**What you are asked to do**
Your task is to transcribe, without alteration, the lines from the top of the material below through the line bearing "PI = math.pi", inclusive.

**Data excerpt**
▬▬▬▬▬▬▬▬▬▬

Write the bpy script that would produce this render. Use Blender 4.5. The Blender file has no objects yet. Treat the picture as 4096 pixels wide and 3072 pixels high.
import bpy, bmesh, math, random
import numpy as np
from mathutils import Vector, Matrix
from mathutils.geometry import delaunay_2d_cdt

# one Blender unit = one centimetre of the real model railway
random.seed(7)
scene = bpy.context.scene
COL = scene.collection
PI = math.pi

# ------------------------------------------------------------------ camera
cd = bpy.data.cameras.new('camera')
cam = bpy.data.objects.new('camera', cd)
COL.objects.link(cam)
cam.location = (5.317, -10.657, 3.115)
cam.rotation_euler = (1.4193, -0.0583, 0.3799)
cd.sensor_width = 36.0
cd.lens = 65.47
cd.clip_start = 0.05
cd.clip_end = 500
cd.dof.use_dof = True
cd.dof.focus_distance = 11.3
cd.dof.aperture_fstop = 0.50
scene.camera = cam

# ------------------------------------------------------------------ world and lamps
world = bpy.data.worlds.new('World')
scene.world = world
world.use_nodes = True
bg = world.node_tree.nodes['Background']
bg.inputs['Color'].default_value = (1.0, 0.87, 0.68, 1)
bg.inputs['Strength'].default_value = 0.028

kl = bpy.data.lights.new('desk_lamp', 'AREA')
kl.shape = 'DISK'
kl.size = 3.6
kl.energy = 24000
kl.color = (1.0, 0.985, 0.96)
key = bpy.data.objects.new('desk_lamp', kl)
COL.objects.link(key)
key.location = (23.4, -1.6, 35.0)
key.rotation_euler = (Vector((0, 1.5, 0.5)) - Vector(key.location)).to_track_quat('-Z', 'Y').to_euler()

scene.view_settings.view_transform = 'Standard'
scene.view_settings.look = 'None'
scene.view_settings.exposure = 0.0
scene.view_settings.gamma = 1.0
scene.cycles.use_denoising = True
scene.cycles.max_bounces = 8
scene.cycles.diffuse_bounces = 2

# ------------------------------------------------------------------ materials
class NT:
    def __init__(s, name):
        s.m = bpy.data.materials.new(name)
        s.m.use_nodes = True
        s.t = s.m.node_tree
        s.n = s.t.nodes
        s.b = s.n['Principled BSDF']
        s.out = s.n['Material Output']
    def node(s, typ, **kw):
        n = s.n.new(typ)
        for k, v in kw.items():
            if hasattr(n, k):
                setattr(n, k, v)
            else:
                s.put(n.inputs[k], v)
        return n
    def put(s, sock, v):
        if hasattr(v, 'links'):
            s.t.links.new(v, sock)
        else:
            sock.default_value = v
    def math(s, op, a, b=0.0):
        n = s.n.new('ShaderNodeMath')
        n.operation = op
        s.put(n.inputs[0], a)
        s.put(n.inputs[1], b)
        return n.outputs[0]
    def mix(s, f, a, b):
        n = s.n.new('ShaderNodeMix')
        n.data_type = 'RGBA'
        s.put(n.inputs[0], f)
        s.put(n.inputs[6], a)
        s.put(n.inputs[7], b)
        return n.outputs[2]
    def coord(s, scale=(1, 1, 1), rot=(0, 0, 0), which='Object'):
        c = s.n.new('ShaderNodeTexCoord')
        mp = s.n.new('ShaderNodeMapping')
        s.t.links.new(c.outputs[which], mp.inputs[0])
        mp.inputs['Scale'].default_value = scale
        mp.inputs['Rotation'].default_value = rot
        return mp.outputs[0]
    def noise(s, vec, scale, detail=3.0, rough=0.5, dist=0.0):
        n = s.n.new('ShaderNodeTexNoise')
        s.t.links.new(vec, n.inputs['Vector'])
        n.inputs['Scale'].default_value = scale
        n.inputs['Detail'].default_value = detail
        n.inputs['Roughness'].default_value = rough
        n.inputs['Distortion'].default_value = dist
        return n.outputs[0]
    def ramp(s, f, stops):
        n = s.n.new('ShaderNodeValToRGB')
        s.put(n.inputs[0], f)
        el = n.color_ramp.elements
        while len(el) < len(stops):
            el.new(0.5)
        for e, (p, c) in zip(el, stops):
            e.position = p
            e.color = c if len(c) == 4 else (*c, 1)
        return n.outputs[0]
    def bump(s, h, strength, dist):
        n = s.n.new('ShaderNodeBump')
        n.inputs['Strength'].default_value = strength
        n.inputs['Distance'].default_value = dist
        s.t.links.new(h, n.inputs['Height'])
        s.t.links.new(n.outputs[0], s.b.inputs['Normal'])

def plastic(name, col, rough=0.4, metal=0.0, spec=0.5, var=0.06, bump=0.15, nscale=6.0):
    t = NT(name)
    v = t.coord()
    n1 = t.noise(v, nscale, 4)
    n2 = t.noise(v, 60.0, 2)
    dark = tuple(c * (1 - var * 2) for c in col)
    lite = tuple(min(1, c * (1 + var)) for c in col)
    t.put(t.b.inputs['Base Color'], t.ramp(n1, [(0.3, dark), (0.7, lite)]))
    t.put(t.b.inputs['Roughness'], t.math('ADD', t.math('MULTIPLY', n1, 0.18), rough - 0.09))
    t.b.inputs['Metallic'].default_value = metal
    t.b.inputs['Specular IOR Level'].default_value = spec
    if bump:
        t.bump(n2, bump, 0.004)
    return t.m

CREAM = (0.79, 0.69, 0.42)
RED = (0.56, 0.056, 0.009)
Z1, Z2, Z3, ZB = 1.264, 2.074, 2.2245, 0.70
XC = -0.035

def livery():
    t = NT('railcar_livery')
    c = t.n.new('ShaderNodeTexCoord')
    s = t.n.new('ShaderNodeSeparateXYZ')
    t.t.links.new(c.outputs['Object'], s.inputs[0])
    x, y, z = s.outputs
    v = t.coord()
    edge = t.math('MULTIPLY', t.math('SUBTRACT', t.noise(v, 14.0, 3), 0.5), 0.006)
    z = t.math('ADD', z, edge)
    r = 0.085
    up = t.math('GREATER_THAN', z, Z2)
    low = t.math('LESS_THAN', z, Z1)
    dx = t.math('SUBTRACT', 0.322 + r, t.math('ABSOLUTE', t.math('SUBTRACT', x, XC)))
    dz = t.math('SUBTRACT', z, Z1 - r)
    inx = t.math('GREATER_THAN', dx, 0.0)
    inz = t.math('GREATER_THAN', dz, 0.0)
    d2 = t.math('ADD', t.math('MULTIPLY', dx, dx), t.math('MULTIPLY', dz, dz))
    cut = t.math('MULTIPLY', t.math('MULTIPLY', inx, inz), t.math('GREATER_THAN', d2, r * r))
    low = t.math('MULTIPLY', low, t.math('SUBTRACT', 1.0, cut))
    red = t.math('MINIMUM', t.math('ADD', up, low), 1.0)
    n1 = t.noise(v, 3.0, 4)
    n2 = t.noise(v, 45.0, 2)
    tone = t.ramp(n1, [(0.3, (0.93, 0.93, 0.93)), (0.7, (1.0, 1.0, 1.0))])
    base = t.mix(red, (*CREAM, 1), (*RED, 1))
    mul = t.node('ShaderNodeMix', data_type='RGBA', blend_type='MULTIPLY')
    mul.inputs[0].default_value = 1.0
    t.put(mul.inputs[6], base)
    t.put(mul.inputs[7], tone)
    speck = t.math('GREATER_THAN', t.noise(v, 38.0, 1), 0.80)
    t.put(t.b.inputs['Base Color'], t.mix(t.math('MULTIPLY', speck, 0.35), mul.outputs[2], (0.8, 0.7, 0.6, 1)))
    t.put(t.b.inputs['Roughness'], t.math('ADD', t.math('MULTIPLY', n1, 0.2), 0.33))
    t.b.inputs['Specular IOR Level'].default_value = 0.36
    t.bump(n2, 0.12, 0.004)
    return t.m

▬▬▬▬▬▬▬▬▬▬

**Exercise response**
Write the bpy script that would produce this render. Use Blender 4.5. The Blender file has no objects yet. Treat the picture as 4096 pixels wide and 3072 pixels high.
import bpy, bmesh, math, random
import numpy as np
from mathutils import Vector, Matrix
from mathutils.geometry import delaunay_2d_cdt

# one Blender unit = one centimetre of the real model railway
random.seed(7)
scene = bpy.context.scene
COL = scene.collection
PI = math.pi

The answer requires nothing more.